Speaking of “coping with anxiety” …

Remember when I mentioned the other day feeling just the tiniest bit anxious around the whole “Hmm, I wonder what I’m going to teach at the yoga festival this weekend” thing?

Well, that got resolved pretty quickly. In what’s probably the most ridiculous way ever.

I was sitting on the couch, wondering which technique of mine would sort it out the fastest …

…when I got distracted by the unexpected news that RBB (German television station) wanted to interview me for their evening news program that oh, everybody in Berlin watches.


Nothing like perspective to knock you over the head.

So, yeah. All of a sudden the idea that I would feel even the slightest bit of anything about teaching on a stage in front of a gazillion people seemed pretty silly.

After all, — or so went my stream-of-consciousness autopilot rambling — I’ve been teaching for years. I’ve lectured in German plenty of times. How could that be the slightest bit intimidating? What was I thinking?

In fact, why even bother getting nervous about some silly festival when you can get nervous about your first television appearance ever being an interview in a foreign language?

And isn’t is so typical that my first television interview would be in German? I mean, that’s so the story of my life.

What’s that? A learning curve? Is it steep? Oh, well then, take me straight to the top of it and drop me … hahahaha … it’ll be fun!

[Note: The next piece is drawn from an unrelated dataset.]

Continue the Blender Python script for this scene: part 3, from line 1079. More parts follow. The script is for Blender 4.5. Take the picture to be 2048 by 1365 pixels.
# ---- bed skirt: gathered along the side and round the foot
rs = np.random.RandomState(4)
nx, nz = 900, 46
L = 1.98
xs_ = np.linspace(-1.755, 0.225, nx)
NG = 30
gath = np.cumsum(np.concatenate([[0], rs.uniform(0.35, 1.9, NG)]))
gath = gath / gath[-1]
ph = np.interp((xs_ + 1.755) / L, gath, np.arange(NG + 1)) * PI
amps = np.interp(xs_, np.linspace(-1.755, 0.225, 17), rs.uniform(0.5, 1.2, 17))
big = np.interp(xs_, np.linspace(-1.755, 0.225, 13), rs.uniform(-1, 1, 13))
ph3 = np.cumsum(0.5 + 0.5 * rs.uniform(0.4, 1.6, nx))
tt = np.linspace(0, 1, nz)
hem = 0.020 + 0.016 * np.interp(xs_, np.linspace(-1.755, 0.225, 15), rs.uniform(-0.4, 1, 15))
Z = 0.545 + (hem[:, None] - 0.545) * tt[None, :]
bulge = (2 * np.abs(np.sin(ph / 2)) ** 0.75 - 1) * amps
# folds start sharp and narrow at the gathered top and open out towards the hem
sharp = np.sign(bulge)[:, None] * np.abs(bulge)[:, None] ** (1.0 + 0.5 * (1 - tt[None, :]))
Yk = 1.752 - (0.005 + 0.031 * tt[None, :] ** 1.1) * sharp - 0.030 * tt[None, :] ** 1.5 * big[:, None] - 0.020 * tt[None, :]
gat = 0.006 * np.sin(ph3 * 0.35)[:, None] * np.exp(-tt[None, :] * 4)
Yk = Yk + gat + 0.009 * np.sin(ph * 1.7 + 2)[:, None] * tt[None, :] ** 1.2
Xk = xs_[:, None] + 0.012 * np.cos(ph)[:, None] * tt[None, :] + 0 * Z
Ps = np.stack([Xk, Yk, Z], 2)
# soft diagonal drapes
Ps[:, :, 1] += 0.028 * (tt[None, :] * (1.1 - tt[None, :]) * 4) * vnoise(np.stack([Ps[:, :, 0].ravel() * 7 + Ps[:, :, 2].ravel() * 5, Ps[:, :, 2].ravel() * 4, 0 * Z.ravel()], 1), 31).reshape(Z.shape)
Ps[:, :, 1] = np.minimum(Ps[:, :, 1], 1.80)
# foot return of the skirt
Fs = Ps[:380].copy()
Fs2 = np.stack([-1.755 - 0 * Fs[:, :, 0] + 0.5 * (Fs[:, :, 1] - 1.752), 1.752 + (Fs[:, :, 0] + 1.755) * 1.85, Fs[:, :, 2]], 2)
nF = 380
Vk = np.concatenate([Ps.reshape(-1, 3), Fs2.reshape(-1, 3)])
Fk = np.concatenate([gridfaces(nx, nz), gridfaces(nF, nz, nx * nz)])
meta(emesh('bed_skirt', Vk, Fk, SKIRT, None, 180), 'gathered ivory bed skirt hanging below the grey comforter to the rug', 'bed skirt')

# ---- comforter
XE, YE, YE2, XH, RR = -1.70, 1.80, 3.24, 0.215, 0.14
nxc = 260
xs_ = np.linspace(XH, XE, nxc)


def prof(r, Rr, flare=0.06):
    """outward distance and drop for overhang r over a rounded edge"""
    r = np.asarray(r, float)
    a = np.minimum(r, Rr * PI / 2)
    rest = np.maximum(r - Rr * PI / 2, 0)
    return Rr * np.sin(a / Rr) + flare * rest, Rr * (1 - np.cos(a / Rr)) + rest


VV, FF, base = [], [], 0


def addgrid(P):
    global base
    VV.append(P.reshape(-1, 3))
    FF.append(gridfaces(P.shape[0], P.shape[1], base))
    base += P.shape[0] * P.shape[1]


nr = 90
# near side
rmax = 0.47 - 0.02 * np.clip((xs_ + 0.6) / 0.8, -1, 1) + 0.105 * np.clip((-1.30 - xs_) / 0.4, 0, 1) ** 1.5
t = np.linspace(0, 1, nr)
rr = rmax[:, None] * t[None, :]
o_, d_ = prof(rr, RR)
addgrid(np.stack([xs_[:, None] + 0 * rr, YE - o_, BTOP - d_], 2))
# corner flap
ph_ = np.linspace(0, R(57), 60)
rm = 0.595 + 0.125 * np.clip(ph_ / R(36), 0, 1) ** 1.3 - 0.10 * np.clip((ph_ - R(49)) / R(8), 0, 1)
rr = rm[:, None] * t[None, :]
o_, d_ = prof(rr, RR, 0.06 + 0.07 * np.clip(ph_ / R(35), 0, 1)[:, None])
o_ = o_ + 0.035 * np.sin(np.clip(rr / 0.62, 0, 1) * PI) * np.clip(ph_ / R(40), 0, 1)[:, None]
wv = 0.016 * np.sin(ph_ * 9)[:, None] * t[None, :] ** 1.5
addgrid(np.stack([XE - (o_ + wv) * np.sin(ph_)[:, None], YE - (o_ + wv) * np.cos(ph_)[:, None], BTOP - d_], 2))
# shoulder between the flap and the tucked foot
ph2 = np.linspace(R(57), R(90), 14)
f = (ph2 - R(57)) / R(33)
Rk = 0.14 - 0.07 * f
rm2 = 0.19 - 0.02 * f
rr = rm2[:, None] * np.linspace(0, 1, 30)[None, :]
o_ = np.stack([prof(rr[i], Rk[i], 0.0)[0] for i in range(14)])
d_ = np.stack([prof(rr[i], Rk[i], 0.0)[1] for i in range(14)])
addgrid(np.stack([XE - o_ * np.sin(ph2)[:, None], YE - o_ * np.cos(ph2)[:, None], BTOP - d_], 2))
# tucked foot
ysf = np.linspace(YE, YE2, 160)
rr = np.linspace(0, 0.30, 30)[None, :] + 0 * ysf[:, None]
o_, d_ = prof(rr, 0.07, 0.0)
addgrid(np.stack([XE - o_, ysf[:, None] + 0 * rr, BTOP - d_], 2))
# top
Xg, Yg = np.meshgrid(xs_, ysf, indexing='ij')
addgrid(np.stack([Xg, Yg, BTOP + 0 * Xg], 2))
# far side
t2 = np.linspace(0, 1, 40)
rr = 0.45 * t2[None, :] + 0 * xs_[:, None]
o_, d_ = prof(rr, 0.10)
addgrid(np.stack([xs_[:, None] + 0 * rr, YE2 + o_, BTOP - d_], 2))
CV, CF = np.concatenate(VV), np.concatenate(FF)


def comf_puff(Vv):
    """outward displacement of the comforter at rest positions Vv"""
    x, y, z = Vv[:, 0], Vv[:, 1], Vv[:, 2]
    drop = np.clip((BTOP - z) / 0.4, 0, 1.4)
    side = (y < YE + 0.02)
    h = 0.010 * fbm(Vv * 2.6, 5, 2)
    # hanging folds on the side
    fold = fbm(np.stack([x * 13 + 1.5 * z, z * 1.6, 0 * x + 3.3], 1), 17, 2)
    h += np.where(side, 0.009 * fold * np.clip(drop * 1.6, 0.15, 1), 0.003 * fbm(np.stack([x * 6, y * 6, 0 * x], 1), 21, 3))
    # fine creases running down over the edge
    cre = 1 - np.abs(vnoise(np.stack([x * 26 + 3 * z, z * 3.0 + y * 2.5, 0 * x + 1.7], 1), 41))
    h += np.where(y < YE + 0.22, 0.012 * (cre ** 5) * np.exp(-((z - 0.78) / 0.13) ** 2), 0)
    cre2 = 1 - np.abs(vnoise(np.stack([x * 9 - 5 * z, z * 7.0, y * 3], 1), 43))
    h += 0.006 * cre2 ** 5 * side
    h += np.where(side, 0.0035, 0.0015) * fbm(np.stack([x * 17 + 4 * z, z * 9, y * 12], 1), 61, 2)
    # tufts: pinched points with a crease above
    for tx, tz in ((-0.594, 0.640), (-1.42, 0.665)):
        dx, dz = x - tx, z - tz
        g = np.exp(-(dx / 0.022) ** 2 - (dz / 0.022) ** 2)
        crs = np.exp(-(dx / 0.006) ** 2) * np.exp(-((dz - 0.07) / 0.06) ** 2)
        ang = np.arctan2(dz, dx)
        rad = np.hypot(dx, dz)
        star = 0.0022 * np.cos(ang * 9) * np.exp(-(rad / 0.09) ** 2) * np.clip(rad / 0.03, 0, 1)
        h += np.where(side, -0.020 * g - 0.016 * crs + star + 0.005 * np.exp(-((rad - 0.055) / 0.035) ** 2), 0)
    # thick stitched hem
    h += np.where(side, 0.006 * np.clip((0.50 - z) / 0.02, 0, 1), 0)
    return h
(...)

Then the silliness kicked in …

It suddenly occurred to me that if my nervousness about Unknown Thing #1 could disappear so completely in the face of Unknown Thing #2, it couldn’t really be all that deep a pattern.

Which made me laugh out loud because the whole situation was just so absurd. Scaring yourself out of the scary? What, it’s like hiccups?

Apparently it does work like that sometimes. Because: hey, no more Schmetterling im Bauch (butterflies in the stomach). No feelings at all, other than: Alright, let’s do this thing!

Report from my first ever television interview:

Because of course you want to know how it went, right?

It was fine. They loved Selma (I’m telling you, my duck is a superstar). They were thrilled (thrilled!) that I speak German. They asked me seriously difficult questions. And they filmed part of one of my workshops.

But the weird thing is, I’d always imagined that during a television interview it would be impossible not to think about everything that you’re probably doing wrong.

You know. Stuff like … “I wonder what this looks like. Is my hair a mess? Am I smiling like a maniac?”

Except, because it was all in German, I was mostly thinking about nailing all my prepositions. Which was actually kind of a welcome distraction.

Report from the Berlin Yoga Festival:

First of all I have to warn you that yoga festivals are full of yoga people.

Normally I’m pretty much the wackiest person on the block. But the nice thing about being at a yoga festival is that even I get to feel pretty darned straight.

Your obscure brain training techniques seem way, way less bizarre when the person teaching right after you is a European-lookin’ dude in orange robes, with a beard down to his pupik, as my mother would say. Who’s the weirdo now, huh?

Like I said, perspective is everything.

Also, in case you’re wondering: no, I didn’t make it to the class on not being judgmental.

Anyway, it was raining cats and dogs but luckily, since both my programs took place inside tents, they were still full. *blows kiss to programs coordinator*

So yeah. I managed to deliver a 60 minute lecture in German without looking at any notes, answered lots of interesting questions, didn’t knock over the microphone and enjoyed the hell out of the 90 minute practice session that Selma and I taught.

Lessons learned:

1. Be German
No matter how many times you give people your bio, they can still (and will) make up an entirely new and nonexistent way to spell the thing that you’re teaching.

      Get someone to go over all the brochures and posters that other people produce.

2. Make fun of Germans
Yoga-ness trumps German-ness. Just because you’re supposed to start teaching at two in the afternoon doesn’t mean you will.

      Bring a book or something.

3. Be accessible
It’s always good if you don’t have to shrug your shoulders in bewilderment when people ask you excitedly when your next workshop is.

      Glue or staple a little info sheet to your gorgeous postcards.

4. Get a raincoat that a grownup would wear
I don’t care if you do carry a duck. You need a new raincoat.

      I think that says it all.

5. Avoid potential embarrassment
Let’s suppose you’re (hypothetically, let’s say) going to be demonstrating an incredibly complicated movement technique in front of an audience and television cameras.

It’s probably easier if the thing you’re standing on isn’t made of rickety, widely-spaced slats covered with felt.

Which might just be the least stable thing ever to be danced upon in the history of dancing upon things.

No, I didn’t fall down. That’s the benefit of being the #2 world-expert in a coordination technique.

      Have someone check out anything that has a suspicious name like the “other” stage.

6. And finally: Take notes
No matter how many times you’ve learned all these lessons before, you haven’t.

      Write them down somewhere where you can find them. Like, oh I don’t know, online?